阪本 海堂さんと同じく、ゲバラは医師ですから、医師として核戦争の恐ろしさを痛切に感じたうえで、1962年のキューバ危機を迎えたはずなんです。当時のキューバを描くにあたって、広島の場面を使うのは、日本人の映画監督じゃないとできないだろうと。
海堂 キューバでの撮影は、いろいろと大変なこともありましたか?。
阪本 キューバは社会主義国ですし、国営の機構との合作ですから、それはいろいろと(笑)。
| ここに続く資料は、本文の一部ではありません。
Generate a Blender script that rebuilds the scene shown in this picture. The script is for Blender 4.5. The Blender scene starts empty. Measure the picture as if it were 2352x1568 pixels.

当初はキューバ軍の全面協力を約束されていたのですが、撮影のための武器や軍服がまったく届かない。スタッフに聞くと、ラウール・カストロ国家評議会議長がハンコを押してくれない、と。ゲリラ戦の場面から撮影を始めるので、主人公のフレディ前村ウルタードを演じるオダギリジョーも食事制限をし、大減量したまま10日以上、待機することになり……。当然、髪も鬚も伸ばしっぱなしです。
海堂 減量状態のまま10日間、待たされるのはつらい。
阪本 現地の水や食事で体調を崩すスタッフも続出して、監督の私が寝込むわけにいかないですから、モヒートだけを飲んで過ごしていました(笑)。
海堂 それはすこし羨ましいですね。